Allen voran ist hier die nicht bindende Wirkung des Schlichtungsspruchs der Schadenskommission zu nennen, die als besonderer Ausdruck des Kompromisscharakters des WHÜ angesehen werden kann. Immerhin konnte dadurch eine Beteiligung aller führenden Raumfahrtnationen erreicht werden. Auch die – zugegebenermaßen teilweise kaum vermeidbaren – Unklarheiten in der Schadensersatzregelung im Einzelnen, insbesondere bezüglich der Kausalität, müssen in diesem Zusammenhang aufgeführt werden.
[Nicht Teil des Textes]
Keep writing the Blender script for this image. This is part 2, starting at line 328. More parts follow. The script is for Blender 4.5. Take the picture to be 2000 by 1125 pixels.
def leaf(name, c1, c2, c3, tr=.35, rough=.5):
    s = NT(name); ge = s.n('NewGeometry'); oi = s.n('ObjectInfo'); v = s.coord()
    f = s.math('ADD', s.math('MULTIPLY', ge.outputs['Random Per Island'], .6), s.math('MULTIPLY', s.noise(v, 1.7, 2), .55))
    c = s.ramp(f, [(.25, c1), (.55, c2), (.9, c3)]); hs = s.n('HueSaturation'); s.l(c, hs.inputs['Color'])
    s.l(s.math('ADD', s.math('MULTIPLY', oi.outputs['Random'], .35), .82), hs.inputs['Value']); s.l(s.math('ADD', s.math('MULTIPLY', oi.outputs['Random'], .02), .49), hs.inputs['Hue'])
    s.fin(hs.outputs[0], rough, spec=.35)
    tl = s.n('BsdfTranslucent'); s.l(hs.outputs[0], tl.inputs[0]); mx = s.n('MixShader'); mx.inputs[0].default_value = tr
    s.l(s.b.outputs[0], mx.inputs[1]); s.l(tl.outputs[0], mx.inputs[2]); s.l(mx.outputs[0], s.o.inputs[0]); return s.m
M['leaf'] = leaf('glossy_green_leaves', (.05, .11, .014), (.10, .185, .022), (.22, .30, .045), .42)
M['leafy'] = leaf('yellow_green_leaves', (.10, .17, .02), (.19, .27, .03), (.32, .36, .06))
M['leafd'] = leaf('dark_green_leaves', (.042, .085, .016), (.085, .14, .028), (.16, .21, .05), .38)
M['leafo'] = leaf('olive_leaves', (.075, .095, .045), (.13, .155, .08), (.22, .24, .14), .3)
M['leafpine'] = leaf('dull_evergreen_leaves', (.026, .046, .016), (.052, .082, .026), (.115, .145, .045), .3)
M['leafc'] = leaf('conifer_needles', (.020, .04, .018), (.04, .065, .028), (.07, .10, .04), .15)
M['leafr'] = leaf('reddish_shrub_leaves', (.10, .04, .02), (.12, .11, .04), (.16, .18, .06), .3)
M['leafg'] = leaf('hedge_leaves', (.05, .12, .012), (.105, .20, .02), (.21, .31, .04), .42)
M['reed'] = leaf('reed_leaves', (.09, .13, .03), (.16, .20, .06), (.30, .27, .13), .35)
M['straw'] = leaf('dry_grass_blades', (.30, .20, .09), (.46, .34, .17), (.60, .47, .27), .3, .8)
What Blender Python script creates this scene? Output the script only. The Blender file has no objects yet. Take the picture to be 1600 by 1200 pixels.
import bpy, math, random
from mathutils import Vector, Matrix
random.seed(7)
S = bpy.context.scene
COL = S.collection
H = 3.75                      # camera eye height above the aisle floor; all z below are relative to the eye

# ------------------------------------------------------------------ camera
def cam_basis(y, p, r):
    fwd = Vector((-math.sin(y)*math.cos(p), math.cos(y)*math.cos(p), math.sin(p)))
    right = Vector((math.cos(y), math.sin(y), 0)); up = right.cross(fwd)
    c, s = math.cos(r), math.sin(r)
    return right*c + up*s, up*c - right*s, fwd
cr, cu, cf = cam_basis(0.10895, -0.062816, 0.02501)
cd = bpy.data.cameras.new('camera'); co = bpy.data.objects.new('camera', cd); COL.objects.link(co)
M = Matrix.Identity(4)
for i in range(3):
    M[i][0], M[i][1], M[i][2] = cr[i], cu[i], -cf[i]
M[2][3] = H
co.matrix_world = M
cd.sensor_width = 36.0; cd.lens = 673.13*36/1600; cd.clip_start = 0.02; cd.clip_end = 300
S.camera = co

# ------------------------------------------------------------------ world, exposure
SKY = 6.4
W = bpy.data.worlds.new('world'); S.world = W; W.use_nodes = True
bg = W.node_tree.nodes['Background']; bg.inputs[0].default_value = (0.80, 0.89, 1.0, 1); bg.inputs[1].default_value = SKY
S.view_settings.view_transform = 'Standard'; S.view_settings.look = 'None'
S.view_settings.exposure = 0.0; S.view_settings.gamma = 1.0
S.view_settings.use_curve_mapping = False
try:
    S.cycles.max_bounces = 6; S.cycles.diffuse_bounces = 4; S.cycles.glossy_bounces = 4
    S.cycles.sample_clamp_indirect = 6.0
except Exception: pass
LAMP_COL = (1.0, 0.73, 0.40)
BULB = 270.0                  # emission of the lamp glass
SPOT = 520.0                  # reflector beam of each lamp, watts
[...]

Die de lege ferenda zentrale Forderung in der Literatur ist jedoch die Schaffung eines Haftungsfonds, zu dem alle Staaten, die Tätigkeiten im Weltraum ausüben, nach einem noch näher zu bestimmenden Verteilerschlüssel Pflichtbeiträge zu leisten hätten, um damit Geschädigte unmittelbar aus diesem Fonds entschädigen zu können.[15] Dabei stützt man sich vor allen Dingen auf zwei Argumente:
Tatsächlich gehen die Vertragsstaaten zunehmend dazu über, nationale Weltraumgesetze zu erlassen, die im Hinblick auf die wachsende private Raumfahrt sowie die Entwicklung eines Weltraumtourismus Haftungsfragen mehr oder weniger berücksichtigen.[16][17][18][19] Mit einem nationalen Weltraumgesetz können sich die Vertragsstaaten von ihrer nach Art. VI Weltraumvertrag grundsätzlich unbeschränkten Haftung für private Weltraumaktivitäten zu einem bestimmten Teil befreien.[20] So sieht das österreichische Weltraumgesetz von 2011 den Abschluss einer Haftpflichtversicherung für natürliche oder juristische Person, die Weltraumaktivitäten durchführen, sowie eine staatliche Regressmöglichkeit vor.
Ein deutsches Weltraumgesetz, das die innerstaatlichen Kontroll- und Haftungsmaßstäbe konkretisiert, ist bislang trotz rechtspolitischer Forderungen nicht zustande gekommen.[21][22] Das „Gesetz zur Übertragung von Verwaltungsaufgaben auf dem Gebiet der Raumfahrt“ (Raumfahrtaufgabenübertragungsgesetz – RAÜG) vom 8. Juni 1990[23] und das Satellitendatensicherheitsgesetz von 2007 sind bisher die einzigen nationalen Regelungen zum Weltraumrecht in Deutschland.[24]
Der wachsenden Menge an Weltraummüll will man dagegen in erster Linie mit technischen Strategien zur Müllvermeidung und -beseitigung begegnen.[25][26]